I’m not talking the figurative idea of a saint – the goody-two-shoes person who never does anything wrong. Or even the sarcastic version – the person who is so bad they’re called a saint in jest or anger.

Oh no. I am a real life, honest-to-goodness, bona fide saint.

The thing is that there is a real misconception in the world about what a saint is. The idea that tends to get around is that a saint is someone that did something stupendous for God, who performed some kind of miracle, or who was a martyr.

But that’s just not in the Bible. Anywhere.

What IS in the Bible is this:

  • In Ephesians 1:1 Paul wrote, “To the saints who are in Ephesus, and faithful in Christ Jesus…” This was the beginning of a letter Paul was writing to a church full of people who had accepted the salvation Jesus offered.
  • In Romans 1:7 he said, “To all who are in Rome, beloved of God, called to be saints: Grace to you and peace from God our Father and the Lord Jesus Christ.” Again, just a group of Christians who lived in Rome.
  • In Philippians 1:1 the letter to the church in Philippi begins, “To all the saints in Christ Jesus who are in Philippi, with the bishops and deacons.”

I’m pretty sure that there weren’t whole churches of people doing history-making things in the name of Jesus. I’m also sure that there weren’t whole churches of people walking around performing miracles. And I’m positive Paul wasn’t writing letters to a bunch of dead martyrs.

Obviously, that’s not the definition of a saint.

In 1 Corinthians 1:2, at the beginning of yet another letter, the Bible gives a really clear definition of what makes someone a saint. It says, “To the church of God which is at Corinth, to those who are sanctified in Christ Jesus, called to be saints, with all who in every place call on the name of Jesus Christ our Lord…”

A saint is someone who has been “sanctified in Christ Jesus.” There we go!

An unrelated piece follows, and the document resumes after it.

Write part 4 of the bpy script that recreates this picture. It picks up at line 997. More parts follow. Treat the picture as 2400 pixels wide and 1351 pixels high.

All cleared up, right? It’s sanctification. Plain as the nose on my face.

Or at least as plainly as you can see my nose at this moment. Clear as mud.

Sanctification, as best I can explain it, is a separation from the world to God. I actually like the way Merriam-Webster defines this one: “to set apart for a sacred purpose.” This is the same word that is used in Exodus when the Lord is telling the Israelites to do things like setting the altar apart as a sacred thing (Exodus 29:37) or when He commanded that Aaron and his sons would be set apart from society to serve as priests (Exodus 28:4).

The thing is, so far, this definition sounds a lot like the super special people that everyone thinks saints are.

So here’s where the craziness comes in.

Hebrews 10:10 says, “By that will we have been sanctified through the offering of the body of Jesus Christ once for all.”

Jesus Christ, when He died on the Cross and took all the punishment for our sins, made it possible for us to be set aside to God, apart from our sins, to be used by God for His purposes. He sanctified us! God can see us as righteous because He sees Jesus’s righteousness in place of our sin. If we recognize that we need Jesus’s payment for those sin and admit that He is the only Way, then we can be saved and sanctified.

Just like everything else good, God deserves all the glory for sainthood. It’s not about the amazing feats that people may perform, it’s about a God who worked a miracle and sacrificed Himself so that we can know Him.

That’s why I am a saint. When I was 5 years old I knelt down with my parents and told God that I was a sinner who needed His mercy and who could never get to Heaven without Him. I told Him that I knew that Jesus had died on the Cross for me and I asked Him to be my Savior.

And at 5 years old, I stepped into sanctified sainthood.